Friday 29 September 2017

Juncker tells it like it is: the EU 27 will not be divided.

Theresa May is in Tallinn, David Davis touring Benelux. There is a terrible failure in the ranks of possibly the worst British government in history to believe that secretly the other European nations believe the same as they do: that the EU is an awkward joke and that nation-states are really all that matters. It is as if the UK has had its eyes closed for more than 40 years and its Europhobic press have been allowed to rant on about 'dictatorship' which in their eyes, and those of the politicians, seems to mean anything they can't totally control.

The rumour that Davis thought it would be possible, the day after the referendum, to fly to Berlin and do a 'deal' with Germany, if true, only reveals how little rudimentary understanding he had of the European ideal. Obviously he never had any sympathy.

The idea that 'they need us more than we need them' was always based on the concept of British exceptionalism, which suggested that other countries in the end always recognise that 'Britain is right', even when it's wrong.

Its greatest manifestation was in the frequent Brexiteer mantra 'the Germans will still want to sell us their cars'. They will, But the cutting point is that the British will still want to buy them, and will buy them. Nobody is talking about trade sanctions. The difference is that they will be a lot more expensive. I remember bringing a VW Golf from the factory at Wolfsburg in 1985, pleased with the price until the WTO tariff of 10% cut in a year later. Then, as usual, the £ collapsed against what was then the DM, and at the prospect of future cheap cars vanished. But I still bought them.

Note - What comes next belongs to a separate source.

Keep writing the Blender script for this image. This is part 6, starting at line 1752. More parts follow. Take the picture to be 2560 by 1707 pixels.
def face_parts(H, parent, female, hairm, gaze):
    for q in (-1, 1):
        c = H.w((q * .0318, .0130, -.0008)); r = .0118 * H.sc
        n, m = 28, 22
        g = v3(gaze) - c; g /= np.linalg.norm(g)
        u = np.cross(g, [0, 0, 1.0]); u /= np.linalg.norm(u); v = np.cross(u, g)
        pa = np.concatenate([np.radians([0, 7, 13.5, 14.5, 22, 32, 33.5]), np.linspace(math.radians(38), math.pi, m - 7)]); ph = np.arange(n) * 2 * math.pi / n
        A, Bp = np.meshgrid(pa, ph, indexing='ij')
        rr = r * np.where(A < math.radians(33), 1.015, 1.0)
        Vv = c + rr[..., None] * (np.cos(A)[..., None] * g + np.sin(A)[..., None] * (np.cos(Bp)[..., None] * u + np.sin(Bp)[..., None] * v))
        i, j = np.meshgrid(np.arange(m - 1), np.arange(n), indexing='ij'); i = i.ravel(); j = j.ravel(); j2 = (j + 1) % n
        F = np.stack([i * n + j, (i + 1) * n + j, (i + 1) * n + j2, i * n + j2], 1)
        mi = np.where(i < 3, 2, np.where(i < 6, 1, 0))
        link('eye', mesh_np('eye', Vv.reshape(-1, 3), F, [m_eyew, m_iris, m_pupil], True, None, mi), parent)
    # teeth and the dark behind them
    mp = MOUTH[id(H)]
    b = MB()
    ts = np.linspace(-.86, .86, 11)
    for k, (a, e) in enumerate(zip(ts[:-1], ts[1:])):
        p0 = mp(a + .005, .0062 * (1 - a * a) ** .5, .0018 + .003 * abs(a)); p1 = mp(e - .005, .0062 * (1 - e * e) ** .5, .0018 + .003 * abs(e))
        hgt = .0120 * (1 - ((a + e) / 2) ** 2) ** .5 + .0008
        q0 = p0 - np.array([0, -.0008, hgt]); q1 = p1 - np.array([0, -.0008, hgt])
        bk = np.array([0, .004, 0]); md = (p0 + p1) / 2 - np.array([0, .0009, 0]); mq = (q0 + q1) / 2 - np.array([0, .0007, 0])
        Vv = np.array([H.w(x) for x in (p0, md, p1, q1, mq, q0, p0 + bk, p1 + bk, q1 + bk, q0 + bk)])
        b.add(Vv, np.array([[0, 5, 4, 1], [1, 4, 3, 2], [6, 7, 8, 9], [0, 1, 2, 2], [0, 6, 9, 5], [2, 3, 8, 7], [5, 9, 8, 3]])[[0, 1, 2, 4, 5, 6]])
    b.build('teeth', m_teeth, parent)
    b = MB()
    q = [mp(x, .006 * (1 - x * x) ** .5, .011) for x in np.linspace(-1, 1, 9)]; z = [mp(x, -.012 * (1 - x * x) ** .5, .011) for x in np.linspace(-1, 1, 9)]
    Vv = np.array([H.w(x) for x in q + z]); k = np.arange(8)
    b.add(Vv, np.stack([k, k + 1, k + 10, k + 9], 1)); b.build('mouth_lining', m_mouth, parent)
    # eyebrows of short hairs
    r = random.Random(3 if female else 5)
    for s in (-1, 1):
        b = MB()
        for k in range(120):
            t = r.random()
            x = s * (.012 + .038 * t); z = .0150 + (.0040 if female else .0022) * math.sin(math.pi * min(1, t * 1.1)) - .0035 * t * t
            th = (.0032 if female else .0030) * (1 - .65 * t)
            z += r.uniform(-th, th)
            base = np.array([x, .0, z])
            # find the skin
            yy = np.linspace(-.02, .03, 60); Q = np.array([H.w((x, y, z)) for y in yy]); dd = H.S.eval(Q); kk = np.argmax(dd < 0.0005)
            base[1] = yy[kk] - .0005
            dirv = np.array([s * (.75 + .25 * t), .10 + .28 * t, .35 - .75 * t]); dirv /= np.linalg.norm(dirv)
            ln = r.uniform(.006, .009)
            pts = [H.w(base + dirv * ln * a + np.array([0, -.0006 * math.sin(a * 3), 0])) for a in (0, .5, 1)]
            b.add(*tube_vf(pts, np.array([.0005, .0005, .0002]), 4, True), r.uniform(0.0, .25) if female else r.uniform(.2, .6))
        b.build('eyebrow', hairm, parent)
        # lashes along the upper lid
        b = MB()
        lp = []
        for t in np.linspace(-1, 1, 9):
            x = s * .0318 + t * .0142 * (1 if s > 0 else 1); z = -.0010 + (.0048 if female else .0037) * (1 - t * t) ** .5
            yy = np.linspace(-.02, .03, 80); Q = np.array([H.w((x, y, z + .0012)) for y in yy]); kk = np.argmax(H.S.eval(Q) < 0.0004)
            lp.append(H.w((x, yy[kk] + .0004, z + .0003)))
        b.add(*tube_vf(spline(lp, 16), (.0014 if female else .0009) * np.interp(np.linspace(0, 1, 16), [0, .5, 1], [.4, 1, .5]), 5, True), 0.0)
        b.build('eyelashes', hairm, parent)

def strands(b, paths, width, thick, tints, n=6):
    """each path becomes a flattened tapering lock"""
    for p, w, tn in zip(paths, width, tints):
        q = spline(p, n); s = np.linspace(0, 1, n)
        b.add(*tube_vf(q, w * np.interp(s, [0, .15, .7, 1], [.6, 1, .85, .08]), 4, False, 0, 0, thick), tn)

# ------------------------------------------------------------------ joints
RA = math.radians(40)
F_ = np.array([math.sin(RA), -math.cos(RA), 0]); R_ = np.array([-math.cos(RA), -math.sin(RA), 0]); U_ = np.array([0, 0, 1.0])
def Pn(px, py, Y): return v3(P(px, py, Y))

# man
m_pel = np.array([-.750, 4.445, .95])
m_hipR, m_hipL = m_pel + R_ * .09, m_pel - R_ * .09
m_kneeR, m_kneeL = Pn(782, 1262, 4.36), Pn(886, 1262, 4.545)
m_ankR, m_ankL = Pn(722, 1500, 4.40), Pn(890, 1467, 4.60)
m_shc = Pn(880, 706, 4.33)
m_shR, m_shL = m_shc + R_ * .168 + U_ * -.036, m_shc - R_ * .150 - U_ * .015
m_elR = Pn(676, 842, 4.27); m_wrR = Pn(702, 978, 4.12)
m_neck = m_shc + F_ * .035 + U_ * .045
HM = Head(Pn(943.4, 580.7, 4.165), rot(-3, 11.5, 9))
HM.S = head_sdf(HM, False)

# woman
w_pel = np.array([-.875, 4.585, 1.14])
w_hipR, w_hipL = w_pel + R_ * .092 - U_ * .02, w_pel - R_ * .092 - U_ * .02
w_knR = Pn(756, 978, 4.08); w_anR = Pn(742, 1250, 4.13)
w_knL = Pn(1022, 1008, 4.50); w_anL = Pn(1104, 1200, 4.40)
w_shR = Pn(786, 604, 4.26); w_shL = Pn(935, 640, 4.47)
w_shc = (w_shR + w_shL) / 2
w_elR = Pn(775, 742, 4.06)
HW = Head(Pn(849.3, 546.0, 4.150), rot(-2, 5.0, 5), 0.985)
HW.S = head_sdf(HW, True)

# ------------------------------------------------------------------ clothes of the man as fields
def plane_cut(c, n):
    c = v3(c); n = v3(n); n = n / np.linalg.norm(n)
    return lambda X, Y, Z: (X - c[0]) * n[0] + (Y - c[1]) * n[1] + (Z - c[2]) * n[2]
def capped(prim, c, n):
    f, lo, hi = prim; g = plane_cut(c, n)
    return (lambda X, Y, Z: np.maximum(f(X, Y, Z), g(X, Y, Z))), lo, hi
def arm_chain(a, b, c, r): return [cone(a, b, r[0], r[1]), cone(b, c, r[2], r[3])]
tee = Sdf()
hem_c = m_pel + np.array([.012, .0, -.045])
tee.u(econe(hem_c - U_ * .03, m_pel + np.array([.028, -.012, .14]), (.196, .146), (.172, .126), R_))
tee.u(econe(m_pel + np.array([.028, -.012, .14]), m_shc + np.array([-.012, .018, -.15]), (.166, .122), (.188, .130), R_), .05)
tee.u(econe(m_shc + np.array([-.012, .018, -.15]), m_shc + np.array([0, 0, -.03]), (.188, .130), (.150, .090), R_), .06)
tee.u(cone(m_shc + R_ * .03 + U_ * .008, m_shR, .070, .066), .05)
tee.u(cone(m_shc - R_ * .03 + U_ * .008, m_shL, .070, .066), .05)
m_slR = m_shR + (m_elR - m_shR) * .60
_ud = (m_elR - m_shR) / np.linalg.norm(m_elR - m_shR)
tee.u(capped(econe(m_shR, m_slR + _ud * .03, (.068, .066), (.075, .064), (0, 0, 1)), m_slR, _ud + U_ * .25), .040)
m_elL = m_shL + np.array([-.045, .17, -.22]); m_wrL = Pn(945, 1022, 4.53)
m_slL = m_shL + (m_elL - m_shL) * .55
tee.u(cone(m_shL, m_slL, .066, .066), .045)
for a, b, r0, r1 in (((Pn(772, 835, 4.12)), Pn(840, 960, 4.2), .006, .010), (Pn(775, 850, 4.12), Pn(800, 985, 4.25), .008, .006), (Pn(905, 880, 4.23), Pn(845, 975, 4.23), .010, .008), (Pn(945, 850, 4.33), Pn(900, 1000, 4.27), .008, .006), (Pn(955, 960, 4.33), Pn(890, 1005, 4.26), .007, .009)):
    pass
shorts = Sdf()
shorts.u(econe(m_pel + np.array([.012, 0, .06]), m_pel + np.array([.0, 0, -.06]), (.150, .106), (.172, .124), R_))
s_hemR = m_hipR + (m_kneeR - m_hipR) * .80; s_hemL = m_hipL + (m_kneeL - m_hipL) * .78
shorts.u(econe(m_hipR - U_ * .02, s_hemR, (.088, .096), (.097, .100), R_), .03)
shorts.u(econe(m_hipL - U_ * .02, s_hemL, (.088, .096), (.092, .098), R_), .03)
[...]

The Single Market ended all that, and if Britain had had the gumption and bravery to join the € we would have had price stability even today. Brexiteers will be rolling their eyeballs and prattling on about Greece and Spain. But Greece has learnt a lesson from the €: you can't spend money you don't have. A lot of the British public, neck high in hock to their credit card issuers and banks, would do well to learn the same. Yes, it hurts, but if you get it right in the end, the pain was worth it.

Meanwhile Spanish GDP is soaring, and unemployment is falling (at last, admittedly). To my deep regret, I fear Britain is incapable of learning any lessons from Europe, because the belief that it knows best is built into the national psyche. The hope that the USA, which has for decades regarded the UK as little more than a pawn to be kept in the back pocket in case reinforcements in a war were needed, has already proved otherwise with Donald Trump's economic warfare against Bombardier, which could yet have unimaginable results in damaging the economy in Northern Ireland, where a lot more is at stake.... but that is a topic for another day.